• What is being asked: From the first line of the listing below to the line with "SC.view_settings.use_curve_mapping = False", print each line exactly, and nothing more. Leave out the pictures.

• Available data:

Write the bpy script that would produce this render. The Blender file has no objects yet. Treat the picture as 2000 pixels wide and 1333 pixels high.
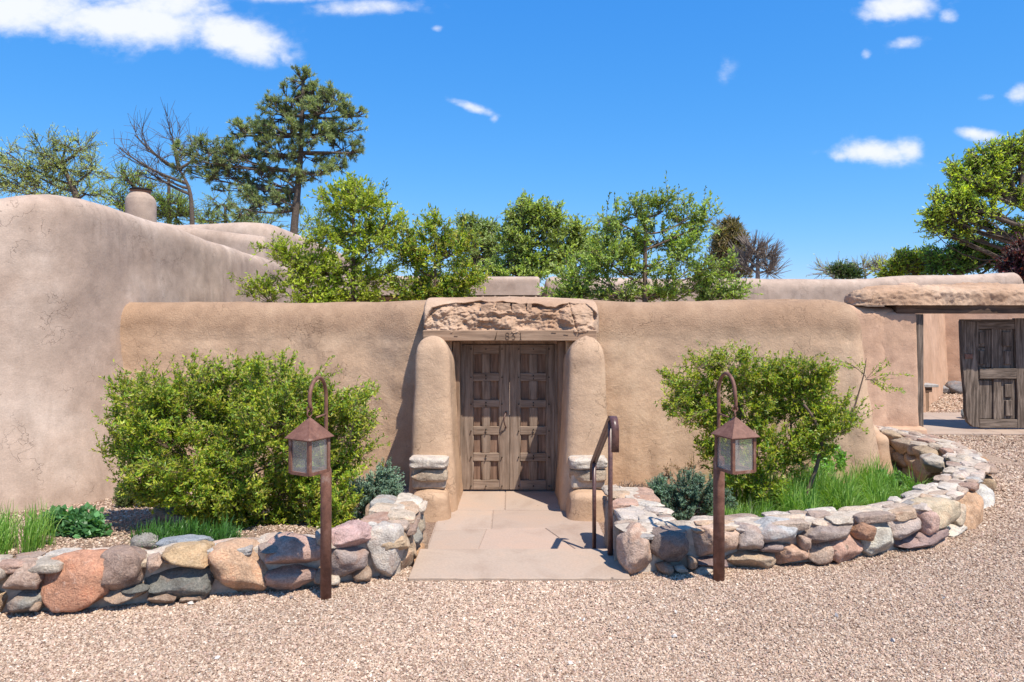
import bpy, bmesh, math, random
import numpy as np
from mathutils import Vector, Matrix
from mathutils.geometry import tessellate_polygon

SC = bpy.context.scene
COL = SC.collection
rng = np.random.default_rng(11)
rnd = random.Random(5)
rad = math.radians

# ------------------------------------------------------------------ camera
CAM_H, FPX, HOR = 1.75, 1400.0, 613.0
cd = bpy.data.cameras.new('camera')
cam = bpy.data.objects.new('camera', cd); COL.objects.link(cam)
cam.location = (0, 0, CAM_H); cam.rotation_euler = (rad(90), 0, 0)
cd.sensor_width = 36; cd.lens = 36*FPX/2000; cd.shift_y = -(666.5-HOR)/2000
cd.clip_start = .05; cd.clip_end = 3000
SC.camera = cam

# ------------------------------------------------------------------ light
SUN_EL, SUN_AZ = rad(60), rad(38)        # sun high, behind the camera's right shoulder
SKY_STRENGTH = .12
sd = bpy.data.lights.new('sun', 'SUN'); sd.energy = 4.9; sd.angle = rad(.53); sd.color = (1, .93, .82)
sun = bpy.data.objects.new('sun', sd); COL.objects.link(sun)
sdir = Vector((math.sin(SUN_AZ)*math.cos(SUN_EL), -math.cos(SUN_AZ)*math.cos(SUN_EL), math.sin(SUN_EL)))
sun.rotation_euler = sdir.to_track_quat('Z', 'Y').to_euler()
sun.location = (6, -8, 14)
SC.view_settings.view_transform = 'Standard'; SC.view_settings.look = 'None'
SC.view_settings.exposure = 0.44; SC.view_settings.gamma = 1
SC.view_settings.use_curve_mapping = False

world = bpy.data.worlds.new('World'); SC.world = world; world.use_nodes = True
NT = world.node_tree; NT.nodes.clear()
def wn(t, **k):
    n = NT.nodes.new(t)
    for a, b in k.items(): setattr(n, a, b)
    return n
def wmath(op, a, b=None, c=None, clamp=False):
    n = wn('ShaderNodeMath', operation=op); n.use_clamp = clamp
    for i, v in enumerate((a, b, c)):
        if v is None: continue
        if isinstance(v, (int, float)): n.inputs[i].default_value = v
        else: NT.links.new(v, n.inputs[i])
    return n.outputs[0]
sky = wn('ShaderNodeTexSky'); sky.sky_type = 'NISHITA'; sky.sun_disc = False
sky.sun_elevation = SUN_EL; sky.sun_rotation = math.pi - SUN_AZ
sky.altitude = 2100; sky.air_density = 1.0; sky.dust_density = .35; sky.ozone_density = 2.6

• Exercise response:
Write the bpy script that would produce this render. The Blender file has no objects yet. Treat the picture as 2000 pixels wide and 1333 pixels high.
import bpy, bmesh, math, random
import numpy as np
from mathutils import Vector, Matrix
from mathutils.geometry import tessellate_polygon

SC = bpy.context.scene
COL = SC.collection
rng = np.random.default_rng(11)
rnd = random.Random(5)
rad = math.radians

# ------------------------------------------------------------------ camera
CAM_H, FPX, HOR = 1.75, 1400.0, 613.0
cd = bpy.data.cameras.new('camera')
cam = bpy.data.objects.new('camera', cd); COL.objects.link(cam)
cam.location = (0, 0, CAM_H); cam.rotation_euler = (rad(90), 0, 0)
cd.sensor_width = 36; cd.lens = 36*FPX/2000; cd.shift_y = -(666.5-HOR)/2000
cd.clip_start = .05; cd.clip_end = 3000
SC.camera = cam

# ------------------------------------------------------------------ light
SUN_EL, SUN_AZ = rad(60), rad(38)        # sun high, behind the camera's right shoulder
SKY_STRENGTH = .12
sd = bpy.data.lights.new('sun', 'SUN'); sd.energy = 4.9; sd.angle = rad(.53); sd.color = (1, .93, .82)
sun = bpy.data.objects.new('sun', sd); COL.objects.link(sun)
sdir = Vector((math.sin(SUN_AZ)*math.cos(SUN_EL), -math.cos(SUN_AZ)*math.cos(SUN_EL), math.sin(SUN_EL)))
sun.rotation_euler = sdir.to_track_quat('Z', 'Y').to_euler()
sun.location = (6, -8, 14)
SC.view_settings.view_transform = 'Standard'; SC.view_settings.look = 'None'
SC.view_settings.exposure = 0.44; SC.view_settings.gamma = 1
SC.view_settings.use_curve_mapping = False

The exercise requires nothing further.